The nomad: diaries of Isabelle Eberhardt, Isabelle Eberhardt, 1895 - 1904

 

Isabelle Eberhardt's stories are so distant from all the travel narratives of her time that they leave me speechless. I bought the collection of her writings convinced that I already knew what I would find inside: the usual clichés or, in the words of Edward Said, the usual "orientalisms." But it wasn't like that. Eberhardt's eye saw with the heart; she was a pen full of intimacy and confessions. Her prose was poetry: it was made of images, sounds, colors, perfumes. And on every page, something overbearingly sincere still whispered in our melancholy ear.

Disguised as a Bedouin, posing as a man, Isabelle Eberhardt traveled around North Africa admired Islamic culture, learned Arabic, and then she went on to live with the Tuareg, choosing to die among them. Her was not the admiration of Western people wanted a different world that they felt was exotic and fascinating but, at the same time, inferior. Her gaze was full of curiosity and research. The journey of discovery of North Africa was a journey of self-discovery. There was never judgment in her words or comparison. There was discretion, listening, and suspension. I thought of her when I visited the 2024 Venice Biennale.

She would have well represented this year's theme, “Foreigners Everywhere”: a Swiss of Russian origins, she chose Africa as her home. A rare example of a white Western person, she spoke of "oriental" without “orientalism.” While the Biennale, riding the ever-growing wave of postcolonial and gender studies, wanted to show itself beyond a white supremacist past, it presents itself as the apotheosis of the Colonial Museum.

The 2024 Exhibition is dedicated to cultural, ethnic, and sexual "minorities," but what is perceived is not a balanced integration, an all-encompassing and multi- perspective gaze, and sincere attention towards artistic production.
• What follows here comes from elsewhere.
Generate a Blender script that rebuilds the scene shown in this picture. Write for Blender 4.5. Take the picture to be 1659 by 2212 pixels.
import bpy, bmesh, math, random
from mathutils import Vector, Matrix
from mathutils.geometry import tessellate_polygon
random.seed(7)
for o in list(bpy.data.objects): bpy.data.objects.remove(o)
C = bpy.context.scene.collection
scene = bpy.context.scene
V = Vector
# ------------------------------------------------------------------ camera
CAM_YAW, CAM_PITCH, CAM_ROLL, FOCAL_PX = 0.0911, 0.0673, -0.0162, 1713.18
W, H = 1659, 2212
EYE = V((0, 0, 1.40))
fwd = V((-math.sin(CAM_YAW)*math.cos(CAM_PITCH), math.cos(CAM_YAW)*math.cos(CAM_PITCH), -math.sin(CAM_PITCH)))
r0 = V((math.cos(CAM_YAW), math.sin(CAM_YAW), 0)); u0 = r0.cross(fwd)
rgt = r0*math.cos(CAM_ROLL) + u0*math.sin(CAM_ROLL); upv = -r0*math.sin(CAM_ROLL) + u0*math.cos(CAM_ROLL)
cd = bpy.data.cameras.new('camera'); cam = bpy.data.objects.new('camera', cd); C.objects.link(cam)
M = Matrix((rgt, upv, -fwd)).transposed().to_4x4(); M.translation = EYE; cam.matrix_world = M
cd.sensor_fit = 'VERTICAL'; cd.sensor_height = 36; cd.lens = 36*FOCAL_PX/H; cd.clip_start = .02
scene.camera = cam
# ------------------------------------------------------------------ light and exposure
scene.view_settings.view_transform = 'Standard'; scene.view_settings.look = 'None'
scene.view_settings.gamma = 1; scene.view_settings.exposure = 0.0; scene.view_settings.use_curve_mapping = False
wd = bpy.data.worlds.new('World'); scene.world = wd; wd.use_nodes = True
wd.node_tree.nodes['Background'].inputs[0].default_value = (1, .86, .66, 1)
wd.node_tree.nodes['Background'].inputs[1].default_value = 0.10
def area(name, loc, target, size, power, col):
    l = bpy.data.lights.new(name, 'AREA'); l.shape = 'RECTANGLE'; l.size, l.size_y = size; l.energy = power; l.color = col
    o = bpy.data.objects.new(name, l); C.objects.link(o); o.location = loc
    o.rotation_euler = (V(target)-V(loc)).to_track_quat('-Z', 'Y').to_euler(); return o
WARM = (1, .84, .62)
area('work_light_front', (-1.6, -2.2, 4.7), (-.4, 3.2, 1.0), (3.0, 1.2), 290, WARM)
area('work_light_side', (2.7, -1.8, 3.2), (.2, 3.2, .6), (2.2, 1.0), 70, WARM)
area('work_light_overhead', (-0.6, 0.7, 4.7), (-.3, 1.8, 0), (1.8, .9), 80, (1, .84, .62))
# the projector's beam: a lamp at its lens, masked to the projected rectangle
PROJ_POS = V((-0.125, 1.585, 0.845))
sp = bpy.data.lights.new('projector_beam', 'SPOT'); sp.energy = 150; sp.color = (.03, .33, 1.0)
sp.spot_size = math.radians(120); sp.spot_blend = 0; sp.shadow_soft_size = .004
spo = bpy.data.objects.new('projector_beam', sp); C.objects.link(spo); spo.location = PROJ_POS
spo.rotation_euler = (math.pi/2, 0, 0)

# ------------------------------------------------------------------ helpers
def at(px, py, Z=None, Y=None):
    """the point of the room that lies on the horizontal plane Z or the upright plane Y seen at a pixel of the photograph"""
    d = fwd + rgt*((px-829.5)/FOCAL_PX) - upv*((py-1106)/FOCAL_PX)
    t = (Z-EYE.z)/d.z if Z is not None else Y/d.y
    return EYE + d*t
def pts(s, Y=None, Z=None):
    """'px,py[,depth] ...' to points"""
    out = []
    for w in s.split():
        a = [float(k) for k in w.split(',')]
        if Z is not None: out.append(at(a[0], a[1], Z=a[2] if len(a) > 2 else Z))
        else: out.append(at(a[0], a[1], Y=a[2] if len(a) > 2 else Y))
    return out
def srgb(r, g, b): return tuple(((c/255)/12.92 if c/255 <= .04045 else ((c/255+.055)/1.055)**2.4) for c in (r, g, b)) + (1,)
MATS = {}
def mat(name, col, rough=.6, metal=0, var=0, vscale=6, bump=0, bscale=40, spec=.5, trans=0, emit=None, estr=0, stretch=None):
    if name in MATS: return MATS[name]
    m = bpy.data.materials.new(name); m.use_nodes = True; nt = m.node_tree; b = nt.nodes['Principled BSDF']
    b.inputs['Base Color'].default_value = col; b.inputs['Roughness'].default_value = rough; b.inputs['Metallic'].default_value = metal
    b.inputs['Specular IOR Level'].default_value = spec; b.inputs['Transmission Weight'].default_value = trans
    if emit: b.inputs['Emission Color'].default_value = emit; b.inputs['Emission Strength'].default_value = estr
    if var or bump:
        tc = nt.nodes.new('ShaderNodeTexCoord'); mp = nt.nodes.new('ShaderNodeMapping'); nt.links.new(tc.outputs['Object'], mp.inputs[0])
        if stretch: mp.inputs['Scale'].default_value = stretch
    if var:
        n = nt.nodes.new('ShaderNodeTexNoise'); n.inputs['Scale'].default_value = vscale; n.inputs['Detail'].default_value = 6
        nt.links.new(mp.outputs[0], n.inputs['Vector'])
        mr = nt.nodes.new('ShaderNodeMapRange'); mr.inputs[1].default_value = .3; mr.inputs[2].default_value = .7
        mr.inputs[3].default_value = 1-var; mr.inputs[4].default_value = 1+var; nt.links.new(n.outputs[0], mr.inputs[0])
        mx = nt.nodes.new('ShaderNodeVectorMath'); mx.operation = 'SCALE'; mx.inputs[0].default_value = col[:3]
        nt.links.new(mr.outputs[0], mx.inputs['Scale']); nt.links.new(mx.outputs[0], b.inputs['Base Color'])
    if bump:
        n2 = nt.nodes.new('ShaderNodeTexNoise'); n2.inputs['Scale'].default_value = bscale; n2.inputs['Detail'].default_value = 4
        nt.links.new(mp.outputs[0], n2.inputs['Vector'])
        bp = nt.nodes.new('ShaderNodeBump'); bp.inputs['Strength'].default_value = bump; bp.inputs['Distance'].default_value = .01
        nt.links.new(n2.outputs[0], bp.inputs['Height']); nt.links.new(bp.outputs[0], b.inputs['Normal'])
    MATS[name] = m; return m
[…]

What we perceive is that we are taking a Grand Tour among the "freak" representations of the world, a sort of Safari, where we can find the artist of the unknown indigenous tribe and the marginalized transsexual artist finally getting some global attention. The production of authors belonging to discriminated cultures is presented under an ethnological, not artistic, eye; the female gender is presented as a minority; sexual complexity as diversity. Whoever oversaw the event said, "This year, let's pay attention to all those who have been cut off from History so they stop making so much noise. And next year, we can all return to minding our business as always, but with our hearts at peace."

In this Biennale, there is a desperate need to feel "absolved." It is a bit like when After leaving the restaurant, you give some change to the person begging. This need can be felt from the type of attention that the Exhibition assigns, not to the individual artist's work as a production of value but to what or who that artist represents. It's like reading Isabelle Eberhardt not because she had a pure gaze and a voice that has survived time but because she was a strange girl who dressed as a man, and maybe she was gay, who knows.

This is not inclusion; it is dehumanization, again. The message is wrong: we must not give a voice to those who do not have one. Because we all have a voice, but remember that this voice is not allowed to be heard because a system is screaming around it. These artists are not exposed because they are minorities but to remind us that what is a minority - and what is not - has been decided by another “minority.” which has the power to define meanings and values.

The Biennale says, "Hey, you see that here we are open to the Different." and in doing so, it shows how rooted it is and how much it believes in the binary concept of "Normality" and “Normativity.”